Discretion, Not Vagueness

The court distinguished Johnson and held that the guidelines “are not subject to a vagueness challenge under the Due Process Clause,” in an opinion by Justice Clarence Thomas.

Unlike the ACCA, “the advisory Guidelines do not fix the permissible range of sentences. To the contrary, they merely guide the exercise of a court’s discretion in choosing an appropriate sentence within the statutory range.”

An advisory sentencing guideline fails to fall under one of the two types of provisions the court has previously found void for vagueness: those that “define criminal offenses” and those that “fix the permissible sentences for criminal offenses,” the court said.

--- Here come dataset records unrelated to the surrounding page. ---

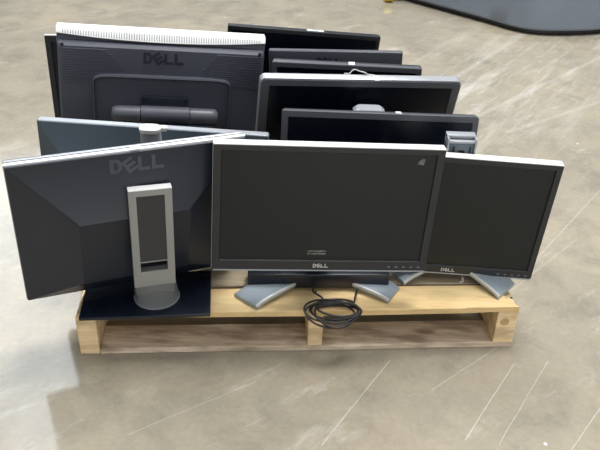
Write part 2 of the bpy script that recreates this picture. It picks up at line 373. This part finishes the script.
# column
XC = frame((-.361, -.040, .388), 18, 0, 1.4); cw, ch = .103, .277
mb = MB(XC)   # frame: outer slab with the insert above a rectangular opening
zb_open, zt_open = -ch/2+.045, -ch/2+.072
for (x0, x1, z0, z1) in ((-cw/2, -cw/2+.018, -ch/2, ch/2), (cw/2-.018, cw/2, -ch/2, ch/2), (-cw/2+.018, cw/2-.018, ch/2-.016, ch/2), (-cw/2+.018, cw/2-.018, -ch/2, zb_open), (-cw/2+.018, cw/2-.018, zt_open, zt_open+.003)):
    mb.box(x0, x1, -.008, .014, z0, z1)
mb.build('stand_column', M_['column'], t, label='satin silver stand column with a cut-out near its foot')
MB(XC).box(-cw/2, cw/2, -.0085, .0145, ch/2-.001, ch/2+.002, .0008, 1).build('column_top', M_['silver'], t, label='bright top edge of the column')
MB(XC).box(-cw/2+.0175, cw/2-.0175, -.0065, .010, zt_open+.002, ch/2-.0155).build('insert_panel', M_['rubber'], t, label='charcoal insert in the silver column')
MB(XC).box(-.035, .035, .012, .05, -.06, .04, .004).build('tilt_bracket', M_['black'], t)
# smoky foot: from the column bottom to a round foot
fc = Vector((-.378, .028, DECK+.0105)); mb = MB(); loops = []
n = 40
for k in range(7):
    u = k/6; lp = []
    for i in range(n):
        a = 2*PI*i/n
        cx_, cy_ = math.cos(a), math.sin(a)
        circ = fc + Vector((cx_*.059, cy_*.057, 0))
        q = max(abs(cx_), abs(cy_)); bx = Vector((cx_/q*.0505, cy_/q*.011, -.1370)); bx = XC @ bx
        e = u**1.6
        p = circ.lerp(bx, e); p.z = circ.z+(bx.z-circ.z)*u
        lp.append(p)
    loops.append(lp)
mb.loft(loops); mb.build('stand_foot', M_['clear'], t, label='smoky clear flared foot')
MB().lathe([(.059, 0), (.061, .001), (.061, .003), (.057, .004)], 40, fc-Vector((0, 0, .0004))).build('foot_ring', M_['dimsilver'], t, label='silver ring round the foot')
XP = Matrix(); ang = math.radians(6.2)
plate_base(t, -.405, .040, .338, .195, 6.2, 'navy')

# B
PB = (-.408, .25, .357, .3, 0, 2.3, .618, .386)
t, X = back_monitor(PB, 'slate grey monitor seen from behind, second row left, white capped stand head rising over it', skin='slate', rim='dimsilver', ins=(.12, .30, .16), depth=.03, base_y=-.04)
MB(X).box(.021, .037, -.007, .012, .183, .1955, .001).build('sticker', M_['sticker'], t, label='small pale sticker at the top edge')
column_box(t, (-.39, .185, .155), (-.394, .185, .568), .05, .024, 'dimsilver')
mb = MB(Matrix.Translation((-.394, .183, .568)))
mb.loft([[(px, pz, 0) for px, _, pz in rrect(.052, .034, .014, 0)], [(px, pz, .004) for px, _, pz in rrect(.056, .038, .016, 0)], [(px, pz, .012) for px, _, pz in rrect(.056, .038, .016, 0)], [(px, pz, .016) for px, _, pz in rrect(.046, .028, .012, 0)]])
cap = mb.build('column_cap', M_['white'], t, label='rounded white cap on the stand head')
MB(Matrix.Translation((-.394, .180, .5835))).box(-.013, .013, -.006, .006, 0, .0012, .0005, 1).build('cap_window', M_['dimsilver'], cap)
plate_base(t, -.39, .292, .22, .09)

# C
PC = (-.448, .62, .430, 10.1, -2.3, 4.5, .618, .512)
x, y, z, yw, ti, ro, w, h = PC; X = frame((x, y, z), yw, ti, ro)
t = thing('computer_monitor', (x, y-.05, DECK), 'biggest monitor, seen from behind at back left, white slotted top edge and dark back', 'monitor')
MB(X).loft([rrect(w-.004, h-.004, .006, -.004), rrect(w, h, .008, 0), rrect(w, h, .008, .028), rrect(w-.004, h-.004, .006, .032)]).build('front_bezel', M_['dimsilver'], t)
far_side(t, X, w, h, .032)
b = MB(X); b.loft([rrect(w-.002, h-.012, .008, -.002, cz=-.006), rrect(w-.004, h-.034, .008, -.010, cz=-.017), rrect(w-.008, h-.04, .010, -.034, cz=-.017), rrect(w-.022, h-.055, .012, -.042, cz=-.017)])
b.build('back_housing', M_['dusty'], t)
mb = MB(X); n = 28; loops = []
for i in range(n+1):
    u = -1+2*i/n; xx = u*(w/2-.001); low = h/2-.014-.013*(1-u*u)
    loops.append([(xx, .026, h/2+.003), (xx, -.004, h/2+.003-.001), (xx, -.014, h/2-.006), (xx, -.017-.008*(1-u*u), low), (xx, -.003, low-.002), (xx, .026, low)])
mb.loft(loops); top = mb.build('top_grille', M_['silver'], t, label='white curved top strip with fine slots')
mb = MB(X); k = 0
for i in range(80):
    xx = -w/2+.02+i*(w-.04)/79
    u = xx/(w/2)
    q = 1-u*u; low = h/2-.014-.013*q; fy, fz = -.017-.008*q, low
    A_, B_, C_ = (-.006, h/2+.0006), (-.014, h/2-.006), (-.014+(fy+.014)*.85, h/2-.006+(fz-h/2+.006)*.85)
    for (P0, P1) in ((A_, B_), (B_, C_)):
        ny, nz = -.0005, .0005
        mb.loft([[(xx-.0012, P0[0]+ny, P0[1]+nz), (xx+.0012, P0[0]+ny, P0[1]+nz), (xx+.0012, P1[0]+ny, P1[1]+nz), (xx-.0012, P1[0]+ny, P1[1]+nz)],
                 [(xx-.0012, P0[0]+.001, P0[1]-.001), (xx+.0012, P0[0]+.001, P0[1]-.001), (xx+.0012, P1[0]+.001, P1[1]-.001), (xx-.0012, P1[0]+.001, P1[1]-.001)]])
mb.build('slots', M_['dimsilver'], top, smooth=0, kind='stuff', label='fine grey slots across the top strip')
mb = MB(X)    # fine raised ribs at both top corners
for sgn, cnt in ((-1, 14), (1, 14)):
    mb = MB(X)
    for i in range(cnt):
        zz = h/2-.052-i*.0068; L0 = .13+.006*i if i < 7 else .172-.009*(i-7)
        x0, x1 = (w/2-.018-L0, w/2-.018)
        bow = .012*i/cnt
        pts = [(sgn*(x0+(x1-x0)*j/4), -.0425, zz-bow*(j/4)) for j in range(5)]
        mb.loft([[(p[0], p[1]-.0016, p[2]+.0013), (p[0], p[1]-.0016, p[2]-.0013), (p[0], p[1]+.003, p[2]-.0026), (p[0], p[1]+.003, p[2]+.0026)] for p in pts])
    mb.build('vent_ribs', M_['dusty'], t, smooth=0, kind='stuff')
dell_back(t, X, .034, .002, .186, -.0425, 0, 'matte')
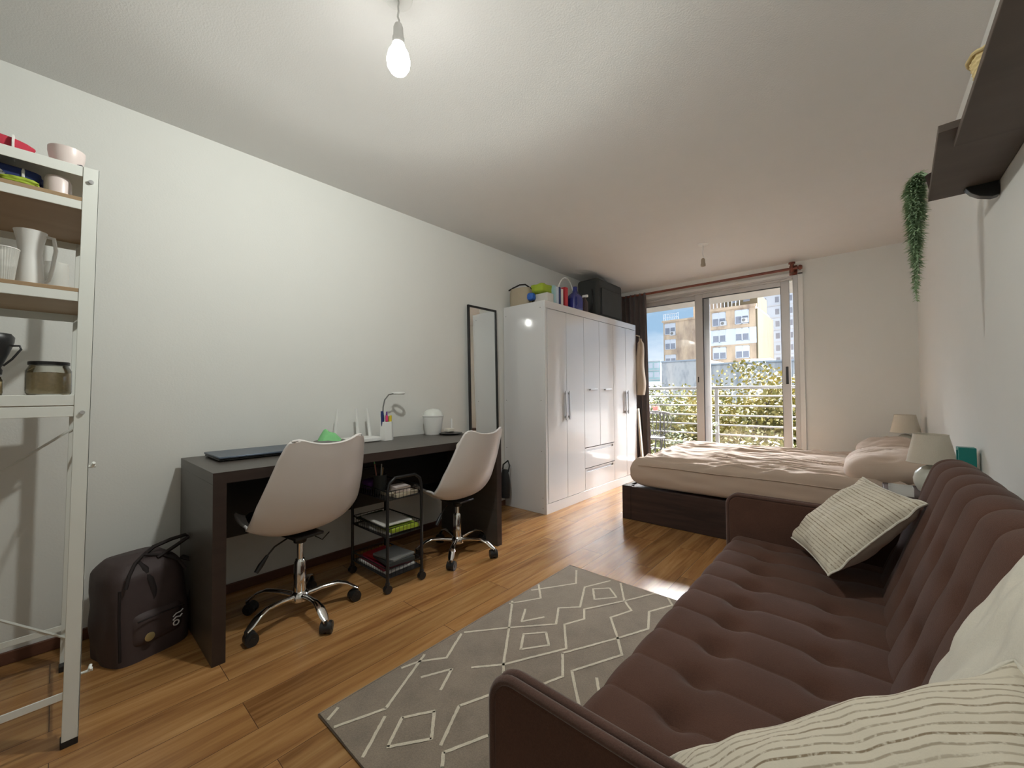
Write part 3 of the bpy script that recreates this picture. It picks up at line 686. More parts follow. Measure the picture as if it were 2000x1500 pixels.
# ------------------------------------------------------------------ trolley
def trolley():
    x0, x1, y0, y1 = -2.33, -1.945, 1.19, 1.41
    t = thing('trolley', 'small black three tier wire trolley under the desk', 'trolley', ((x0+x1)/2, (y0+y1)/2, 0))
    r = .0085
    for x in (x0, x1):
        MB().tube([(x, y0, .05), (x, y0, .54), (x, y0+.012, .585), (x, y0+.045, .61), (x, y1-.045, .61), (x, y1-.012, .585), (x, y1, .54), (x, y1, .05)], r, 10).build('end_frame', 'bmetal', t, smooth=60)
    for z in (.075, .29, .49):
        m = B(x0, x1, y0, y1, z, z+.004)
        for zz in (z+.003, z+.05): m.tube([(x0, y0, zz), (x1, y0, zz), (x1, y1, zz), (x0, y1, zz)], .004, 6, closed=True)
        for i in range(1, 16):
            x = x0+(x1-x0)*i/16
            for yy in (y0, y1): m.tube([(x, yy, z), (x, yy, z+.05)], .0013, 4)
        for i in range(1, 9):
            y = y0+(y1-y0)*i/9
            for xx in (x0, x1): m.tube([(xx, y, z), (xx, y, z+.05)], .0013, 4)
        m.build('tray', 'bmetal', t)
    for x in (x0, x1):
        for y in (y0, y1):
            w = MB().cyl((x-.012, y, .022), (x+.012, y, .022), .022); w.cyl((x, y, .03), (x, y, .055), .012); w.build('caster', 'black', t, smooth=40)
trolley()
def flat(name, x, y, z, w, l, h, rz, m, lab, cat, group=None):
    o = MB().box(-w/2, w/2, -l/2, l/2, 0, h).build(name, m, bevel=min(.002, h*.3), base=(0, 0, 0)); o.location = (x, y, z); o.rotation_euler = (0, 0, math.radians(rz)); return tag(o, lab, cat, group)
G = 'books and papers on the trolley'
flat('magazine', -2.14, 1.30, .0795, .30, .19, .012, 2, 'paper', 'white magazine lowest in the pile on the bottom trolley tray', 'magazine', G)
flat('book', -2.15, 1.30, .0920, .29, .18, .016, -2, 'wine', 'wine red book on the bottom trolley tray', 'book', G)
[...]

The guidelines also fail to implicate “the twin concerns underlying vagueness doctrine—providing notice and preventing arbitrary enforcement,” the court said.

The court has never suggested that a defendant can successfully challenge as vague a sentencing statute allowing a judge to select an appropriate sentence from within a statutory range, even when that discretion is unfettered.

“If a system of unfettered discretion is not unconstitutionally vague, then it is difficult to see how the present system of guided discretion could be,” it said.

Thousands of cases have been waiting in the pipeline for a decision in this case, Deputy U.S. Solicitor General Michael R. Dreeben told the court during oral argument.

In separate concurrences, Justices Ruth Bader Ginsburg and Sonia Sotomayor said the court did not need to issue such a sweeping opinion in this case when Beckles’s offense of conviction—possessing a sawed-off shotgun as a felon—meant that the catchall definition did not have to come into play at his sentencing.

Sotomayor accused the majority of casting the court’s “sentencing jurisprudence into doubt.”

The Department of Justice declined to comment on the decision.

Professor Carissa Byrne Hessick of the University of North Carolina School of Law, Chapel Hill, N.C., told Bloomberg BNA that “the court’s opinion ignores entirely the fact that many lower federal courts continue to treat the Federal Sentencing Guidelines as mandatory.”

Thomas’s opinion repeatedly mentions the advisory nature of the guidelines.

The “court should require sentencing judges to justify within-guideline sentences, and the court should reverse circuit court cases that have limited sentencing judges’ ability to sentence outside of the guidelines. The guidelines should not be treated as advisory only when doing so advances the interests of prosecutors,” she added.